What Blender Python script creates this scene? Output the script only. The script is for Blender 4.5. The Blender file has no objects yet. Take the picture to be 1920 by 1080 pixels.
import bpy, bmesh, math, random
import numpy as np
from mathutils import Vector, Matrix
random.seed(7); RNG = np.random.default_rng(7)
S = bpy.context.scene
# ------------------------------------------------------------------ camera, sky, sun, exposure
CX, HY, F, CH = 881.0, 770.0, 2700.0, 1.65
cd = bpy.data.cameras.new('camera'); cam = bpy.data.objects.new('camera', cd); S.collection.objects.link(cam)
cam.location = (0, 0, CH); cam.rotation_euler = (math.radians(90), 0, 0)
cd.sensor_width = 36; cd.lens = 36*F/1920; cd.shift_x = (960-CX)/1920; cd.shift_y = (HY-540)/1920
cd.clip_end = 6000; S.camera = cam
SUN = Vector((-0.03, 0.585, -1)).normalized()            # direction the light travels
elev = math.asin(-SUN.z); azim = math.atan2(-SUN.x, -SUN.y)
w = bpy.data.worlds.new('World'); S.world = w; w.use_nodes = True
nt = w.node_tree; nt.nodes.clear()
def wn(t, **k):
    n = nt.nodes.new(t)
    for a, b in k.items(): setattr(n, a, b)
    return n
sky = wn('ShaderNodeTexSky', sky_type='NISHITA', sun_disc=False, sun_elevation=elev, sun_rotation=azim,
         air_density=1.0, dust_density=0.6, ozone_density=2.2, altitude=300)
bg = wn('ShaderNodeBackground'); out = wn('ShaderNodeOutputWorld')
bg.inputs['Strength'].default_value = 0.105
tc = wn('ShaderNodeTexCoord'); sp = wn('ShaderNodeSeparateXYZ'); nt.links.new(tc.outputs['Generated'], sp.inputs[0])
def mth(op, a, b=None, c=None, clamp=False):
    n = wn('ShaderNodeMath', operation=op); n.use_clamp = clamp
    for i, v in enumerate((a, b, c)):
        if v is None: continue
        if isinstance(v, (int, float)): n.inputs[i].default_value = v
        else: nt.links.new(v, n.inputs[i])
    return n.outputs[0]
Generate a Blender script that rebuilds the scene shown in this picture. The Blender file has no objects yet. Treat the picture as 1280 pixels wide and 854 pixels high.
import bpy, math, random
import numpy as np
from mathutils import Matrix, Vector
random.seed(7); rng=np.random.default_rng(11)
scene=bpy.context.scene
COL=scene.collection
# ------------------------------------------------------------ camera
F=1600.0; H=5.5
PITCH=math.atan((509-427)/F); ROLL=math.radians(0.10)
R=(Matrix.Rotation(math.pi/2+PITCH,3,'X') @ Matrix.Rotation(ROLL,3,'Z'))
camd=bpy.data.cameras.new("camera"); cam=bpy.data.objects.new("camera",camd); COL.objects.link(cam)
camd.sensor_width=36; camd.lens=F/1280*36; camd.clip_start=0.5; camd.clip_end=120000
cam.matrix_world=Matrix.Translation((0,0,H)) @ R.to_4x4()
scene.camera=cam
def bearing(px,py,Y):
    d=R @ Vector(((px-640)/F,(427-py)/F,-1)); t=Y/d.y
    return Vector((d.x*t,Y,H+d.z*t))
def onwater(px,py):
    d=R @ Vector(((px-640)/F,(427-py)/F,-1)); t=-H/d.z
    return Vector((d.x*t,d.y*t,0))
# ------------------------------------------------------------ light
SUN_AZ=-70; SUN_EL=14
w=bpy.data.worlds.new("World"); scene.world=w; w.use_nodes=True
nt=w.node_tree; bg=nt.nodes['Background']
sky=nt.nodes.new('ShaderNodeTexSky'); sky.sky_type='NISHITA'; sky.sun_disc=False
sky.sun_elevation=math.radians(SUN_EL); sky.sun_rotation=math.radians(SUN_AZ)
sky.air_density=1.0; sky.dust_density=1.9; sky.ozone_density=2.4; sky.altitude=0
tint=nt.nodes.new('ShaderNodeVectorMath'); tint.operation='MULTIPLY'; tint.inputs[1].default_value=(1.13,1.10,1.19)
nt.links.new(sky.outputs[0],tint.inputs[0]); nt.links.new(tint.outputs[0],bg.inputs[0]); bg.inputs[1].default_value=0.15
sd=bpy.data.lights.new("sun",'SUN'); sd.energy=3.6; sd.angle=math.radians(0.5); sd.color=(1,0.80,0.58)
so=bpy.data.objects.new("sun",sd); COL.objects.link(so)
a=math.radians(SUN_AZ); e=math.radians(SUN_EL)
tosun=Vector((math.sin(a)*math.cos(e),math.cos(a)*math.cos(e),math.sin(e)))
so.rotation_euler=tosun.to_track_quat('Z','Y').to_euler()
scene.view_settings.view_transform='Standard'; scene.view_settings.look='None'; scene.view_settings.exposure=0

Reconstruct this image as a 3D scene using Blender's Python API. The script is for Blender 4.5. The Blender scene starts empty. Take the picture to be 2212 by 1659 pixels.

———

**PROBLEM TO SOLVE**: Search the data for "pixels" and list every line in which it occurs.

**RESPONSE TO THE EXERCISE**:
What Blender Python script creates this scene? Output the script only. The script is for Blender 4.5. The Blender file has no objects yet. Take the picture to be 1920 by 1080 pixels.
Generate a Blender script that rebuilds the scene shown in this picture. The Blender file has no objects yet. Treat the picture as 1280 pixels wide and 854 pixels high.
Reconstruct this image as a 3D scene using Blender's Python API. The script is for Blender 4.5. The Blender scene starts empty. Take the picture to be 2212 by 1659 pixels.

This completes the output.